Links to publications

The Pearl of Muğam Philosophy: Qəzəl Poetry and Musical Hermeneutics in Independent Azerbaijan.
Abstract: The 650th anniversary of Azerbaijan’s beloved poet Imadaddin Nasimi (1369–1417) in 2019 was marked by two compositions in which his famous qəzəl “Sığmazam” was set to music. Qəzəl poetry is usually performed in muğam, a branch of traditional Azerbaijani music, and its unorthodox use by pop stars in these two compositions sparked intense debates. In this article, I discuss how the deep significance and instrumentality that qəzəl poetry holds in the post-Soviet context explains the powerful impact of the two pieces. I show how interpretation and imagination of qəzəl meanings in muğam, especially the theme of the beyond, is a way to make social and political realities and articulate post-Soviet subjectivities that emerge through the narrative of loss and in relation to beliefs about the Soviet past.
https://scholarlypublishingcollective.org/uip/etm/article-abstract/66/1/81/294839/The-Pearl-of-Mugam-Philosophy-Q-z-l-Poetry-and?redirectedFrom=fulltext
Affective Hermeneutics: Love, Mugham and Post-Soviet Azerbaijani Subjectivities
Abstract: Learning mugham in post-Soviet Azerbaijan often led to intimate conversations about eşq or irresistible desire for a beloved—the central meaning of sung ghazal poetry and a form of intensity experienced during performances of mugham. In this article, I present an approach I call “affective hermeneutics” that shows how the interpretation of love turns into an affective force that moves beyond the boundaries of the mugham musical model found in standard pedagogy. Moreover, it is my contention that affect in mugham performances becomes a tool to forge post-Soviet subjectivities, characterized by paradox and liminality, and best expressed in sounds at the edges of the mugham model.
https://muse.jhu.edu/article/845433
Musical and Ontological Possibilities of Mugham Creativity in pre-Soviet, Soviet, and post-Soviet Azerbaijan (PhD Dissertation)

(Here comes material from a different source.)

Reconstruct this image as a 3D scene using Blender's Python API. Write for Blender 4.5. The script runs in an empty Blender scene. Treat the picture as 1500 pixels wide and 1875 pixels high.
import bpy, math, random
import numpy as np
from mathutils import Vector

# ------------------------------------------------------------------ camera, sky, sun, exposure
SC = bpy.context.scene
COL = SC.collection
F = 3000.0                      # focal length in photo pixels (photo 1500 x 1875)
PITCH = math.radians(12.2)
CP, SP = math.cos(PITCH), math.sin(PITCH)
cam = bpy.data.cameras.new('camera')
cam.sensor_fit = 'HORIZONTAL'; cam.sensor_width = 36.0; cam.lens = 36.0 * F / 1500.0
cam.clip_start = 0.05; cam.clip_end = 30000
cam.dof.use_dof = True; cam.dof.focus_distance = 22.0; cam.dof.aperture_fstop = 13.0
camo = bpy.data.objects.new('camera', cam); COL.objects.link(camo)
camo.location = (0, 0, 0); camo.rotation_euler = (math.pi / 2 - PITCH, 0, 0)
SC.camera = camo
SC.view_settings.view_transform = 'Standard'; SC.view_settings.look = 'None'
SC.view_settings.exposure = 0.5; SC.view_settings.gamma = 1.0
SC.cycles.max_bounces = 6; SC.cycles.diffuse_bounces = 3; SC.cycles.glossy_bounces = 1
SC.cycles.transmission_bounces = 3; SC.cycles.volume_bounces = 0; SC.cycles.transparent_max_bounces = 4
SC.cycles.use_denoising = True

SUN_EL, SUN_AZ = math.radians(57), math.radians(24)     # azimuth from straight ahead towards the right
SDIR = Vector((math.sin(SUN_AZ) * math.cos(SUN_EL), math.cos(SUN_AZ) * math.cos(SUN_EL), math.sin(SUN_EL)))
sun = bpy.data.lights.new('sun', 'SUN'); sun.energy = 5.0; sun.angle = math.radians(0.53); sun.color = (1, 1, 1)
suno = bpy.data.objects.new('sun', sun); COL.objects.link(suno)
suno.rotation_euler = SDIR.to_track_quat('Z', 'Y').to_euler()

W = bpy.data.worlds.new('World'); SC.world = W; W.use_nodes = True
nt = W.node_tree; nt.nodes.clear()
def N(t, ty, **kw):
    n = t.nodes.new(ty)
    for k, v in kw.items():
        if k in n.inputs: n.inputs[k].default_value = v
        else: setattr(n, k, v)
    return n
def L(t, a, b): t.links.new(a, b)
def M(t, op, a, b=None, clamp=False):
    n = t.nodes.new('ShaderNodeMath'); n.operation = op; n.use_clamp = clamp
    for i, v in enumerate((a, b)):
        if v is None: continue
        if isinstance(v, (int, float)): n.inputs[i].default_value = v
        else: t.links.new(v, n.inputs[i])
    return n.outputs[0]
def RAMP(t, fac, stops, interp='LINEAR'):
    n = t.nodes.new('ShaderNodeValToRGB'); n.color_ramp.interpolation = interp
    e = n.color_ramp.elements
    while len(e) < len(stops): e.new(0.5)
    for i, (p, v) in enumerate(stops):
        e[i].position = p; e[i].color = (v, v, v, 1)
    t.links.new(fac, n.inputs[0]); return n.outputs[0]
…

Abstract: The different angles from which the phenomenon of mugham creativity can be approached all point to the significance of sung ghazal poetry. Even in instrumental renditions of mugham, the overriding presence of sung texts manifests itself through the musical structure, pace, technique and, most importantly, an imaginative and interpretive engagement with meanings that musicians undergo. In this dissertation, the link between music and poetry and its role in mugham creativity are investigated from both diachronic and synchronic perspectives. First, pre-Soviet, Soviet and post-Soviet contexts are examined to reveal how changes in musical and textual parameters influenced creativity and shaped its historical trajectory in Azerbaijan. Second, native terminology, musical examples, characteristics and experiences of creativity are explored using hermeneutic phenomenology in order to shed light on the creative process in the moment of performance. It is my contention that interpretation based on meanings in ghazal poetry that are rooted in Islamic sciences opens up both musical and ontological possibilities for musicians embarked on the mugham journey. This creates a state that is often difficult to express discursively as musicians themselves resort to phrases such as “revelation”, “explosion of thinking”, and “the self is taken from the self” that show only the limits of language to explain what goes on. The dissertation concludes with questions about how scholarship can further our understanding of the enigmatic flashes of musical discovery that are essential to Azerbaijani mugham and to musical traditions across cultures.
https://tspace.library.utoronto.ca/handle/1807/80818
An Elder in Punk Clothes: Purged Frets and Finding True Mugham in post-Soviet Azerbaijan (article)
Abstract: Today one encounters a striking diversity of approaches when it comes to the arrangement of scalar intervals on the tar, Azerbaijan’s primary national instrument. Frets are moved, added, omitted according to the idiosyncrasies of each musician. Each tonal scheme is fervently defended and justified by various factors such as aesthetic taste, a putative knowledge of pre-Soviet mugham, the desire to highlight an ‘Eastern’ nature of mugham, ‘mission from above’, and even suggested contact with the dead. What once was a rigid structure during Soviet times has now become flexible, unhinged from the past by the experimentation, innovation, restoration and reconstitution of musicians. Through an analysis of this extended creative moment, I theorise the many attempts to reintroduce extra frets as nativism. Instead of trying to find a pattern or argue for which version is historically valid, I stress the importance of all attempts as forms of decolonial activity.